Editorial: The absurdity of life without parole for juveniles

Robert Greene
Visitors line up outside of the Supreme Court on Oct. 13, 2015, as the justices begin discussing prisoners who were sentenced as juveniles to life without parole. The court has repeatedly limited such sentences and is set to consider further limits in the Mississippi case of a 15-year-old killer.  (Jacquelyn Martin / Associated Press)

Despite their robes, judges are not wizards. They have no conjuring superpowers that allow them to see through juvenile offenders and know the course of their adult lives in prison. Nor are they equipped to determine, today, whether any particular offenders will have a sufficient change of heart, mind and spirit that would warrant their release 10, 20, 30 or more years in the future.

So it is absurd to grant judges the power to brand any particular juvenile they see in front of them as “incorrigible” or so beyond redemption that no future judge or parole board should ever be able to consider how the offender had lived his or her life as an imprisoned adult.

The issue arises because the U.S. Supreme Court recently agreed to review the case of Brett Jones, who at 15 killed his grandfather and was sentenced to life without the possibility of parole. Jones appealed on the ground that the judge imposed the sentence without first making a finding that the teen was “permanently incorrigible.” The state of Mississippi argues that such a finding was unnecessary.

Arguments are not yet set, and the case may not be heard until the next term, which begins in October.

Over the last several years, the high court has begun to acknowledge what has long been known by most psychologists, neurologists, nations, state courts and, indeed, average people: Juveniles are not the same as adults. Their still-undeveloped brains make them more impetuous, more emotional, less capable of making moral judgments, more capable of eventual rehabilitation. Less moral capacity means less criminal culpability — and a different level of punishment.

In 1988, the court banned the death penalty for offenders under age 15. In 2005, the court extended the ban to offenders under 18. In 2010, it ruled that juveniles cannot be sentenced to life without parole for non-homicide cases. In 2012, it banned automatic life sentences without parole for juveniles. In 2016, it said the previous ruling applied retroactively.

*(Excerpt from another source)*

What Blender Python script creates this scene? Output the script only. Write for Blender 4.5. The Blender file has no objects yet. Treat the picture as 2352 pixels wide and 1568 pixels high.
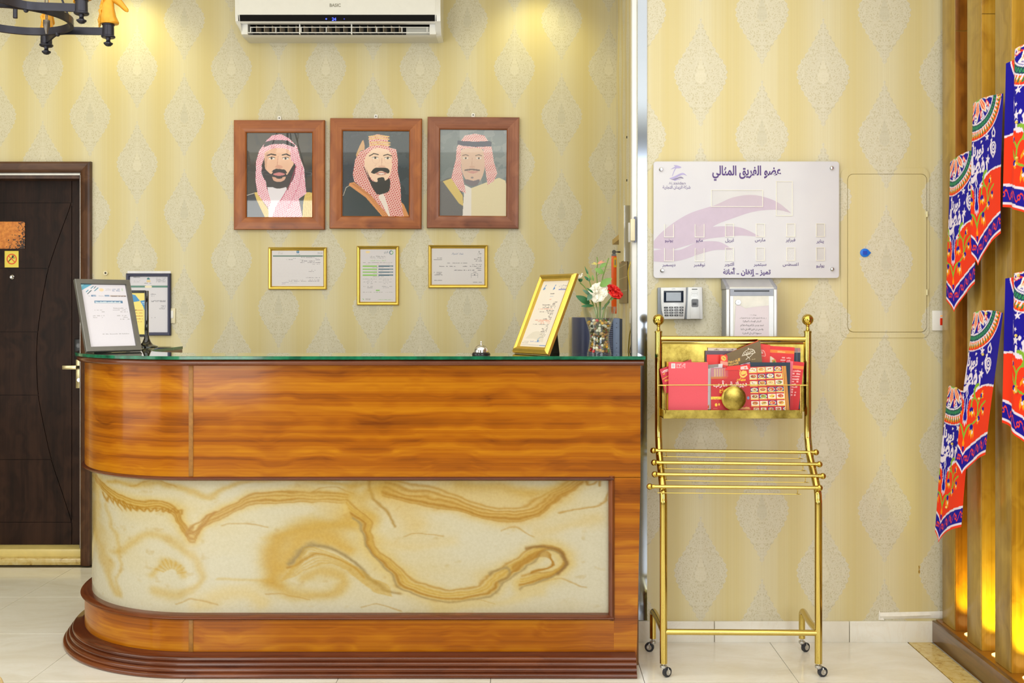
import bpy, bmesh, math, random
import numpy as np
from mathutils import Vector, Matrix, Euler

random.seed(7)
rng = np.random.default_rng(7)
S = bpy.context.scene
C = S.collection
PI = math.pi

# ------------------------------------------------------------------ camera
F, CX, CY, EYE = 2430.0, 1212.0, 705.0, 1.46      # focal length and principal point for a 2352 px wide frame
def PX(px, D): return (px - CX) * D / F           # metres across, for something D metres away
def PZ(py, D): return EYE - (py - CY) * D / F     # metres up

cam = bpy.data.cameras.new('camera')
cam.sensor_width = 36.0
cam.lens = F / 2352 * 36.0
cam.shift_x = (1176 - CX) / 2352
cam.shift_y = (CY - 784) / 2352
cam.clip_start = 0.05
co = bpy.data.objects.new('camera', cam)
co.location = (0, 0, EYE)
co.rotation_euler = (PI / 2, 0, 0)
C.objects.link(co)
S.camera = co

# ------------------------------------------------------------------ world, lamps, exposure
S.view_settings.view_transform = 'Standard'
S.view_settings.look = 'None'
S.view_settings.gamma = 1
S.view_settings.use_curve_mapping = False
S.view_settings.exposure = 0.16
w = bpy.data.worlds.new('world'); S.world = w
w.use_nodes = True
w.node_tree.nodes['Background'].inputs[0].default_value = (1.0, 0.97, 0.92, 1)
w.node_tree.nodes['Background'].inputs[1].default_value = 0.5

def area(name, loc, rot, sx, sy, power, col):
    l = bpy.data.lights.new(name, 'AREA'); l.shape = 'RECTANGLE'; l.size = sx; l.size_y = sy
    l.energy = power; l.color = col
    o = bpy.data.objects.new(name, l); o.location = loc; o.rotation_euler = rot; C.objects.link(o); return o
def spot(name, loc, target, power, col, angle=70, blend=0.8, size=0.05):
    l = bpy.data.lights.new(name, 'SPOT'); l.energy = power; l.color = col
    l.spot_size = math.radians(angle); l.spot_blend = blend; l.shadow_soft_size = size
    o = bpy.data.objects.new(name, l); o.location = loc
    d = Vector(target) - Vector(loc); o.rotation_euler = d.to_track_quat('-Z', 'Y').to_euler(); C.objects.link(o); return o

WARM = (1.0, 0.90, 0.52)
SOFT = (0.96, 0.985, 0.96)
DAY = (0.88, 0.95, 1.0)
# lobby ceiling panels, in front of and behind the desk
area('ceiling_panel_light', (-0.4, 1.4, 3.37), (0, 0, 0), 6.4, 5.0, 150, SOFT)
area('ceiling_panel_light', (-1.6, 5.1, 3.37), (0, 0, 0), 3.0, 0.8, 4, WARM)
# daylight through the glazed shop front behind the camera
area('shopfront_daylight', (1.9, -2.35, 2.1), (PI / 2, 0, 0), 2.6, 2.0, 84, DAY)
area('shopfront_daylight', (-3.5, -2.35, 1.7), (PI / 2, 0, 0), 1.6, 2.4, 74, SOFT)
# added fill from the left to brighten the slats, no real source
area('left_fill_light', (-4.3, 2.4, 1.7), (PI / 2, 0, -PI / 2), 2.6, 2.2, 40, SOFT)
# wall washers over the reception wall
for wx, wp in ((-3.3, 10), (-2.25, 13), (0.05, 10)):
    spot('wall_washer', (wx, 5.72, 3.36), (wx, 5.95, 2.2), wp, (1.0, 0.92, 0.42), 110, 0.9, 0.06)

# ------------------------------------------------------------------ helpers: objects
ORIG = {}
def link(o):
    C.objects.link(o); return o
def tag(o, label=None, cat=None, group=None, kind=None):
    if label: o['label'] = label
    if cat: o['category'] = cat
    if group: o['group'] = group
    if kind: o['kind'] = kind
    return o
def thing(name, label, cat, loc=(0, 0, 0), rot=None, group=None):
    o = bpy.data.objects.new(name, None); o.empty_display_size = 0.05
    o.location = loc
    if rot: o.rotation_euler = rot
    ORIG[o.name] = Vector(loc)
    return tag(link(o), label, cat, group)
def struct_root(name, loc=(0, 0, 0)):
    o = bpy.data.objects.new(name, None); o.empty_display_size = 0.05; o.location = loc
    ORIG[o.name] = Vector(loc); o['kind'] = 'structure'
    return link(o)
def copy_tree(o, parent=None):
    c = o.copy(); C.objects.link(c)
    if parent is not None: c.parent = parent
    for ch in list(o.children): copy_tree(ch, c)
    return c

class MB:
    """collects shapes into one mesh"""
    def __init__(s): s.v = []; s.f = []; s.uv = {}
    def add(s, vs, fs, uvs=None):
        n = len(s.v); s.v += [tuple(p) for p in vs]
        for k, f in enumerate(fs):
            if uvs is not None: s.uv[len(s.f)] = [uvs[i] for i in f]
            s.f.append(tuple(i + n for i in f))
        return s
    def box(s, x0, x1, y0, y1, z0, z1):
        return s.add([(x0, y0, z0), (x1, y0, z0), (x1, y1, z0), (x0, y1, z0), (x0, y0, z1), (x1, y0, z1), (x1, y1, z1), (x0, y1, z1)],
                     [(3, 2, 1, 0), (4, 5, 6, 7), (0, 1, 5, 4), (1, 2, 6, 5), (2, 3, 7, 6), (3, 0, 4, 7)])
    def loft(s, rings, closed=True, caps=True):
        n = len(rings[0]); vs = [p for r in rings for p in r]; fs = []
        for i in range(len(rings) - 1):
            for j in range(n if closed else n - 1):
                k = (j + 1) % n
                fs.append((i * n + j, i * n + k, (i + 1) * n + k, (i + 1) * n + j))
        if caps and closed:
            fs.append(tuple(range(n - 1, -1, -1))); fs.append(tuple((len(rings) - 1) * n + j for j in range(n)))
        return s.add(vs, fs)
    def tube(s, path, r, n=12, caps=True):
        path = [Vector(p) for p in path]; rad = r if isinstance(r, (list, tuple)) else [r] * len(path)
        rings = []; up = None
        for i, p in enumerate(path):
            a = path[max(i - 1, 0)]; b = path[min(i + 1, len(path) - 1)]
            t = (b - a).normalized()
            if up is None:
                up = Vector((0, 0, 1)) if abs(t.z) < 0.9 else Vector((1, 0, 0))
            u = (up - t * up.dot(t)).normalized(); v = t.cross(u); up = u
            rings.append([p + (u * math.cos(2 * PI * k / n) + v * math.sin(2 * PI * k / n)) * rad[i] for k in range(n)])
        return s.loft(rings, True, caps)
    def cyl(s, a, b, r, n=20, r2=None): return s.tube([a, b], [r, r if r2 is None else r2], n)
    def lathe(s, prof, c=(0, 0, 0), n=28, axis='z'):
        rings = []
        for r, h in prof:
            ring = []
            for k in range(n):
                a = 2 * PI * k / n; p = (r * math.cos(a), r * math.sin(a), h)
                if axis == 'y': p = (p[0], -h, p[1])          # h grows towards the camera
                if axis == 'x': p = (h, p[0], p[1])
                ring.append((c[0] + p[0], c[1] + p[1], c[2] + p[2]))
            rings.append(ring)
        return s.loft(rings)
    def ball(s, c, r, n=16, m=10, sc=(1, 1, 1)):
        rings = []
        for i in range(m + 1):
            t = PI * i / m; rr = max(math.sin(t), 1e-3)
            rings.append([(c[0] + sc[0] * r * rr * math.cos(2 * PI * k / n), c[1] + sc[1] * r * rr * math.sin(2 * PI * k / n), c[2] - sc[2] * r * math.cos(t)) for k in range(n)])
        return s.loft(rings)
    def prism(s, poly, y0, y1):
        """poly in x-z, from y0 (front) to y1 (back)"""
        n = len(poly)
        vs = [(x, y0, z) for x, z in poly] + [(x, y1, z) for x, z in poly]
        ar = sum(poly[i][0] * poly[(i + 1) % n][1] - poly[(i + 1) % n][0] * poly[i][1] for i in range(n))
        fs = [tuple(range(n)), tuple(range(2 * n - 1, n - 1, -1))]
        fs += [(i, i + n, (i + 1) % n + n, (i + 1) % n) for i in range(n)]
        if ar < 0: fs = [tuple(reversed(f)) for f in fs]
        return s.add(vs, fs)
    def prismz(s, poly, z0, z1):
        n = len(poly)
        vs = [(x, y, z0) for x, y in poly] + [(x, y, z1) for x, y in poly]
        ar = sum(poly[i][0] * poly[(i + 1) % n][1] - poly[(i + 1) % n][0] * poly[i][1] for i in range(n))
        fs = [tuple(range(n - 1, -1, -1)), tuple(range(n, 2 * n))]
        fs += [(i, (i + 1) % n, (i + 1) % n + n, i + n) for i in range(n)]
        if ar < 0: fs = [tuple(reversed(f)) for f in fs]
        return s.add(vs, fs)
    def prismx(s, poly, x0, x1):
        """poly in y-z"""
        n = len(poly)
        vs = [(x0, y, z) for y, z in poly] + [(x1, y, z) for y, z in poly]
        ar = sum(poly[i][0] * poly[(i + 1) % n][1] - poly[(i + 1) % n][0] * poly[i][1] for i in range(n))
        fs = [tuple(range(n - 1, -1, -1)), tuple(range(n, 2 * n))]
        fs += [(i, (i + 1) % n, (i + 1) % n + n, i + n) for i in range(n)]
        if ar < 0: fs = [tuple(reversed(f)) for f in fs]
        return s.add(vs, fs)
    def mesh(s, name, off=Vector((0, 0, 0)), bevel=0, seg=2, smooth=True, angle=35):
        me = bpy.data.meshes.new(name)
        me.from_pydata([(p[0] - off[0], p[1] - off[1], p[2] - off[2]) for p in s.v], [], s.f)
        if s.uv:
            ul = me.uv_layers.new(name='UVMap')
            for pi, p in enumerate(me.polygons):
                if pi in s.uv:
                    for li, uv in zip(p.loop_indices, s.uv[pi]): ul.data[li].uv = uv
        if bevel:
            bm = bmesh.new(); bm.from_mesh(me)
            bmesh.ops.remove_doubles(bm, verts=bm.verts, dist=1e-6)
            es = [e for e in bm.edges if len(e.link_faces) == 2 and e.calc_face_angle(0) > 0.6]
            bmesh.ops.bevel(bm, geom=es, offset=bevel, segments=seg, affect='EDGES', profile=0.5, clamp_overlap=True)
            bm.to_mesh(me); bm.free()
        if smooth:
            me.polygons.foreach_set('use_smooth', [True] * len(me.polygons))
            me.set_sharp_from_angle(angle=math.radians(angle))
        me.update()
        return me
    def build(s, name, mat, parent=None, local=False, bevel=0, seg=2, smooth=True, angle=35, origin=None):
        if parent is not None:
            off = Vector((0, 0, 0)) if local else ORIG[parent.name]
        else:
            off = Vector(origin) if origin is not None else Vector((0, 0, 0))
        me = s.mesh(name, off, bevel, seg, smooth, angle)
        if mat: me.materials.append(mat)
        o = bpy.data.objects.new(name, me)
        if parent is not None: o.parent = parent
        else: o.location = off
        ORIG[o.name] = ORIG[parent.name] if parent is not None else off
        return link(o)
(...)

The justices have acknowledged again and again that juveniles are different and should be treated differently — but they’ve done it incrementally and at a creeping pace that leaves the United States as the only nation on the globe where it is still possible to sentence people to life without parole for crimes they committed before they turned 18. They made a point of noting that they’d left a window open for “the rarest of juvenile offenders, those whose crimes reflect permanent incorrigibility.”

Unfortunately, the question before the court in Jones vs. Mississippi is not whether Jones’ judge had the superhuman ability to foresee whether the offender would change in prison, but whether it matters that he failed to make a finding on the record of “incorrigibility” or “irreparable corruption” or “irretrievable depravity” or any other term that suggests that a judge can magically know more about a young offender today than anyone else would know in the future.

These are all terms that, as applied to juvenile offenders, are as meaningless as “abracadabra.” They cannot imbue any judge with access to a young killer’s future psyche, no matter how horrid the details of the crime. Reading a crime for evidence of the defendant’s imperviousness to change makes no more sense than reading his palm.

Rather than being magic, words like “incorrigible” actually indicate superstition and fear. They symbolize the folk belief that we can know the full measure of a man based only on his heedless actions as an adolescent, or the companion belief that some young people are superpredators, essentially subhuman, and unable ever to live in civilized society. That’s at stark odds with our society’s religious faith that people can change and our scientific knowledge that they often do.

Prison may not be an ideal place for teenagers to grow into adulthood, but it is there that young killers will mature and have time — plenty of time — to look back on the crimes of their youth with the developed brains and perspectives of adults. They may take the opportunity to seek education. They may learn empathy. They may feel remorse. They may be rehabilitated.

Or they may not, but who’s to know? Their lives and their progress should be reviewed by parole boards or judges who have the benefit of considering the perpetrators' adult conduct over many years in prison.

The justices one day will have to acknowledge that their exception for “incorrigible” youth says less about any offender than it does about adult fears, prejudices and superstitions. It’s a shame that they won’t be discussing that question in the case of Brett Jones.